Obama's Wilsonian Pedigree

September 6, 2012 Topic: Politics Blog Brand: The Buzz

Obama's Wilsonian Pedigree

George Will has been churning out columns for nearly four decades, and still he’s capable of cutting through the dross of political argument to produce a defining nugget of civic analysis. He did so on Thursday with a column in the Washington Post headlined “Obama the transformer.”

It’s true the column was somewhat derivative of a recent book by Claremont McKenna College’s Charles Kesler. Entitled I Am the Change: Barack Obama and the Crisis of Liberalism, the book argues that America has had four transformative progressive presidents bent on untethering the government from what Will calls “the Constitution’s constricting anachronisms.” But Will offers abundant political philosophy of his own in exploring Kesler’s thesis. 

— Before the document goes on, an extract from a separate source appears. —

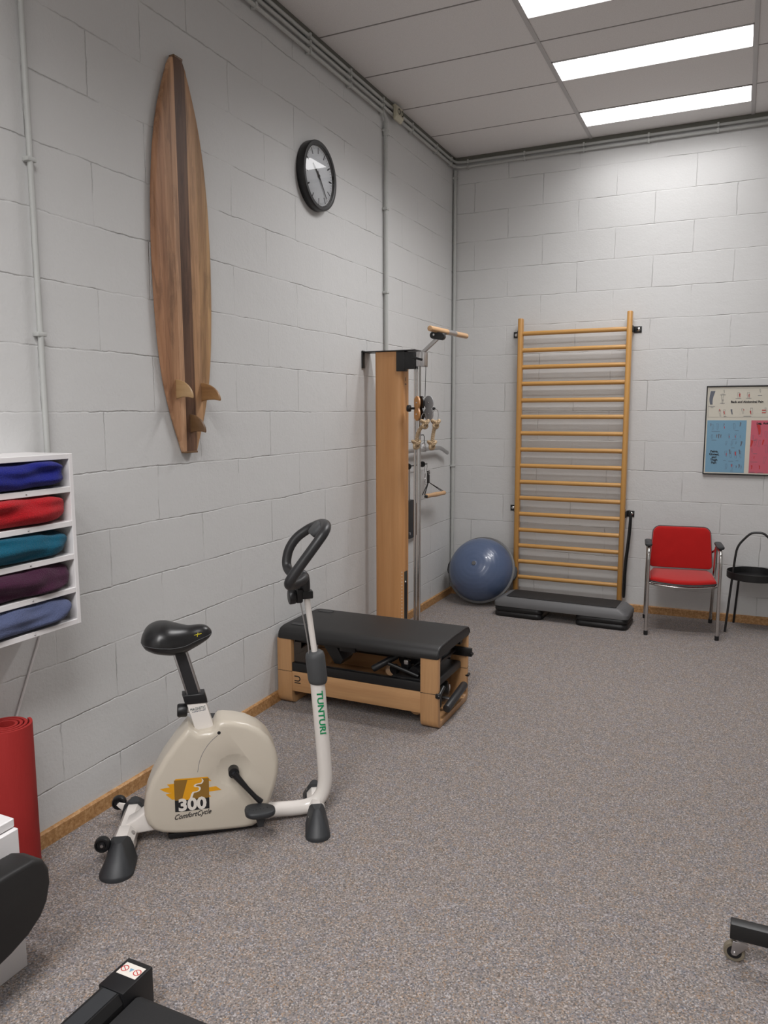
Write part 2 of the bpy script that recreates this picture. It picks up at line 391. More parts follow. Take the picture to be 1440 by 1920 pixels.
struct('ceiling', tiles, M['tile'], label='grey suspended ceiling of long tiles')
mb = MB()
for k, (x0, x1) in enumerate(cols):
    if 0 < x0 < RX: mb.box((x0-.013, RY, H-.006), (x0+.013, -.01, H+.03), .002, 1)
struct('trim_1', mb, M['tbar'], label='grey ceiling grid runners')
mb = MB()
for k, (x0, x1) in enumerate(cols):
    a, b_ = max(0, x0), min(RX, x1)
    if b_-a < .05: continue
    for j in range(1, 16): mb.box((a+.014, -.6035*j-.0045, H-.0012), (b_-.014, -.6035*j+.0045, H+.02))
struct('trim_3', mb, mat('cross_rail', (.27, .255, .245), .6), label='thin dark cross rails between the ceiling tiles')
mb = MB().box((.0, RY, H-.032), (.024, 0, H+.004)).box((.0, -.03, H-.036), (RX, 0, H+.004))  # dark strips painted in for the shadow gap along the wall tops
struct('gap_shade_strip', mb, M['edge'], label='dark olive strip painted in for the shadow where walls meet the ceiling')
where = {0: 'long white strip light in the ceiling nearest the back wall', 1: 'long white strip light in the ceiling, second from the back wall', 2: 'white strip light in the ceiling cut off by the top edge'}
ORD = ['first', 'second', 'third', 'fourth', 'fifth', 'sixth', 'seventh', 'eighth', 'ninth', 'tenth', 'eleventh', 'twelfth']
lampcount = {}
for (x0, x1, ya, yb) in lamps:
    row = lampcount.get(x0, 0); lampcount[x0] = row+1
    if x0 < 2: lb_ = where.get(row, 'white strip light above, %s from the back wall in the near column' % ORD[row])
    else: lb_ = 'white strip light near the right wall, %s from the back wall' % ORD[row]
    r = root('ceiling_light', ((x0+x1)/2, (ya+yb)/2, H-.004), lb_, 'ceiling light', 'ceiling strip lights')
    obj('diffuser', MB().box((x0+.018, yb+.006, H-.003), (x1-.018, ya-.006, H+.012), .003, 1), M['lamp'], r)
    mb = MB()
    for a, b_ in (((x0+.012, yb), (x1-.012, yb+.006)), ((x0+.012, ya-.006), (x1-.012, ya)), ((x0+.012, yb), (x0+.018, ya)), ((x1-.018, yb), (x1-.012, ya))):
        mb.box((a[0], a[1], H-.005), (b_[0], b_[1], H+.014))
    obj('frame', mb, M['tbar'], r)
    ld = bpy.data.lights.new('lamp_beam', 'AREA'); ld.shape = 'RECTANGLE'; ld.size = x1-x0-.05; ld.size_y = ya-yb-.03; ld.energy = WATTS[row]; ld.spread = math.radians(146); ld.color = LAMPCOL[:3]
    lo = bpy.data.objects.new('lamp_beam', ld); COL.objects.link(lo); lo.parent = r; lo.location = (0, 0, -.006)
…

The first three transformative progressives were Woodrow Wilson, Franklin Roosevelt and Lyndon Johnson—all bent on expanding the federal government’s prerogative to take power from the people, to whom it then doles out “certain rights,” as FDR put it. This is the inverse of the Founders’ concept that rights are inherent in human existence, and governments are instituted to protect them, not bestow them.

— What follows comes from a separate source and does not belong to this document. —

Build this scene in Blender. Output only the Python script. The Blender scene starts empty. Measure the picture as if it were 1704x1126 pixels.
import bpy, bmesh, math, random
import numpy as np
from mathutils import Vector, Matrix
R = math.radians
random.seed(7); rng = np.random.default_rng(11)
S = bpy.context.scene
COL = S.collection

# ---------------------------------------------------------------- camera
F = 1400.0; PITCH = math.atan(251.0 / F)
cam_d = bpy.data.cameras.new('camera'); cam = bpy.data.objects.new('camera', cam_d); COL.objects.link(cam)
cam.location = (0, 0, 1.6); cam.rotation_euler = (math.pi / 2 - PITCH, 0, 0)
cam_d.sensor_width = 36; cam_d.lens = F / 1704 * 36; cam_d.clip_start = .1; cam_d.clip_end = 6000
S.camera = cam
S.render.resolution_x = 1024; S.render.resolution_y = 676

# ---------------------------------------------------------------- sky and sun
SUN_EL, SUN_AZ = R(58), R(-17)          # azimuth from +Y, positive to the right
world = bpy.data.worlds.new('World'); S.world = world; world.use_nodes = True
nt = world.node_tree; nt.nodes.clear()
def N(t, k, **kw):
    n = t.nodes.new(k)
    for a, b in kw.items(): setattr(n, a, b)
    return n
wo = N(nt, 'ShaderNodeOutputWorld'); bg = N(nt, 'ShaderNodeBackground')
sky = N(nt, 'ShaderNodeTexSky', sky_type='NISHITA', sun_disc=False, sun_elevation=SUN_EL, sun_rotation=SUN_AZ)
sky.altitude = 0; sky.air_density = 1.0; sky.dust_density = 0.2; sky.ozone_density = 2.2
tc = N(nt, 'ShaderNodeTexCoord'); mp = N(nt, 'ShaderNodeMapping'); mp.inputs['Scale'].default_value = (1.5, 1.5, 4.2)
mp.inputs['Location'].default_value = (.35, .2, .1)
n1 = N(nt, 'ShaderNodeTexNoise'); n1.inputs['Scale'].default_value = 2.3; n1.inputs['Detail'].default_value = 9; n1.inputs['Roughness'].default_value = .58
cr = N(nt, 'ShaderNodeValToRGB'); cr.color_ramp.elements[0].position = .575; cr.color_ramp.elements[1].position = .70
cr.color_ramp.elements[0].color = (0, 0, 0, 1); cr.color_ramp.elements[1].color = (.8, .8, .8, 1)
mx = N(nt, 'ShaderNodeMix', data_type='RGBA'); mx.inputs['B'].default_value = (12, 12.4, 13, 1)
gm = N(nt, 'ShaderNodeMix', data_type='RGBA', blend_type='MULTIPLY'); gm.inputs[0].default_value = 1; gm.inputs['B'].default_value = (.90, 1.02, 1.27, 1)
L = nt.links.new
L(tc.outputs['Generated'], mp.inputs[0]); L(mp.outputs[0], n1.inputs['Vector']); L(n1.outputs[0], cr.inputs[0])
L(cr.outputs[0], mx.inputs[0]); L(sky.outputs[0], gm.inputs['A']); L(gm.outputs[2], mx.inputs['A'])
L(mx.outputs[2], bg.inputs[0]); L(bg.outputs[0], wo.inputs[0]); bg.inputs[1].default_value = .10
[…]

Wilson, writes Will, essentially rejected the Founders’ formulation because he thought it was an impediment to progress. Here’s where the fourth transformative progressive enters the picture. Writes Will: “The pedigree of Obama’s thought runs straight to Wilson.”

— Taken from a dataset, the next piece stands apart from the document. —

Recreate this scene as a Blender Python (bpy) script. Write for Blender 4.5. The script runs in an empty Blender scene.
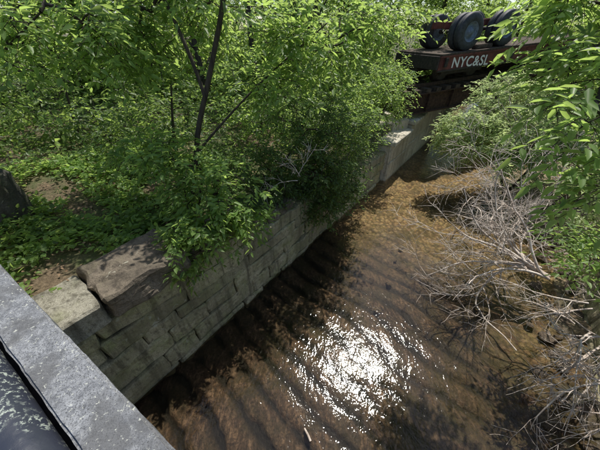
import bpy, bmesh, math, random
import numpy as np
from mathutils import Vector, Matrix, noise
rng=np.random.default_rng(7); random.seed(7)
C=bpy.context.scene
U=np.array([.6,.8,0.]); N=np.array([.8,-.6,0.])   # along creek / across creek (right)
def W(s,t,z=0.): return U*s+N*t+np.array([0,0,z])
def nrm(a): return a/np.maximum(np.linalg.norm(a,axis=-1,keepdims=True),1e-9)

# ------------------------------------------------ materials
def newmat(name):
    m=bpy.data.materials.new(name); m.use_nodes=True
    nt=m.node_tree; nt.nodes.clear()
    out=nt.nodes.new('ShaderNodeOutputMaterial'); return m,nt,out
class G:
    def __init__(s,nt): s.nt=nt
    def n(s,t,**k):
        x=s.nt.nodes.new(t)
        for a,b in k.items(): setattr(x,a,b)
        return x
    def l(s,a,b): s.nt.links.new(a,b)
    def coord(s,scale=(1,1,1),rot=(0,0,0)):
        tc=s.n('ShaderNodeTexCoord'); mp=s.n('ShaderNodeMapping')
        mp.inputs['Scale'].default_value=scale; mp.inputs['Rotation'].default_value=rot
        s.l(tc.outputs['Object'],mp.inputs[0]); return mp.outputs[0]
    def noise(s,co,scale,detail=6,rough=.6,dist=0):
        x=s.n('ShaderNodeTexNoise'); x.inputs['Scale'].default_value=scale
        x.inputs['Detail'].default_value=detail; x.inputs['Roughness'].default_value=rough
        x.inputs['Distortion'].default_value=dist
        s.l(co,x.inputs['Vector']); return x.outputs['Fac']
    def vor(s,co,scale,feature='F1',out='Distance'):
        x=s.n('ShaderNodeTexVoronoi',feature=feature); x.inputs['Scale'].default_value=scale
        s.l(co,x.inputs['Vector']); return x.outputs[out]
    def ramp(s,fac,stops):
        x=s.n('ShaderNodeValToRGB'); e=x.color_ramp.elements
        while len(e)<len(stops): e.new(.5)
        for i,(p,c) in enumerate(stops):
            e[i].position=p; e[i].color=(*c,1) if len(c)==3 else c
        s.l(fac,x.inputs[0]); return x.outputs[0]
    def mix(s,fac,a,b,bt='MIX'):
        x=s.n('ShaderNodeMix',data_type='RGBA',blend_type=bt)
        for v,i in((fac,0),(a,6),(b,7)):
            if isinstance(v,(int,float)): x.inputs[i].default_value=v
            elif isinstance(v,tuple): x.inputs[i].default_value=(*v,1)
            else: s.l(v,x.inputs[i])
        return x.outputs[2]
    def bump(s,h,st=.5,d=.02,prev=None):
        x=s.n('ShaderNodeBump'); x.inputs['Strength'].default_value=st; x.inputs['Distance'].default_value=d
        s.l(h,x.inputs['Height'])
        if prev is not None: s.l(prev,x.inputs['Normal'])
        return x.outputs[0]
    def pbr(s,out,col,rough=.8,nor=None,spec=.4,metal=0):
        x=s.n('ShaderNodeBsdfPrincipled')
        if isinstance(col,tuple): x.inputs['Base Color'].default_value=(*col,1)
        else: s.l(col,x.inputs['Base Color'])
        if isinstance(rough,(int,float)): x.inputs['Roughness'].default_value=rough
        else: s.l(rough,x.inputs['Roughness'])
        x.inputs['Specular IOR Level'].default_value=spec; x.inputs['Metallic'].default_value=metal
        if nor is not None: s.l(nor,x.inputs['Normal'])
        if out is not None: s.l(x.outputs[0],out.inputs[0])
        return x.outputs[0]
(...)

Wilson’s concept was extended by FDR, who saw government as “an instrument of unimagined power” for social improvement. He talked about the “rulers” (a word anathema to the Founders) giving the people “certain rights.” Will quotes Kesler as saying this represents “the First Law of Big Government: the more power we give the government, the more rights it will give us.”

Kesler adds: “Since our rights are dependent on government, why shouldn’t we be?” Indeed, says Will, that pretty much sums up Obama’s view of government and citizen. It comes from FDR’s vision of “an unlimited civilization capable of infinite progress.”

But what Americans want now, says Will, is “not flights of fancy but…a mature understanding of the limits of government’s proper scope and actual competence.” This is a smart analysis by a premier commentator.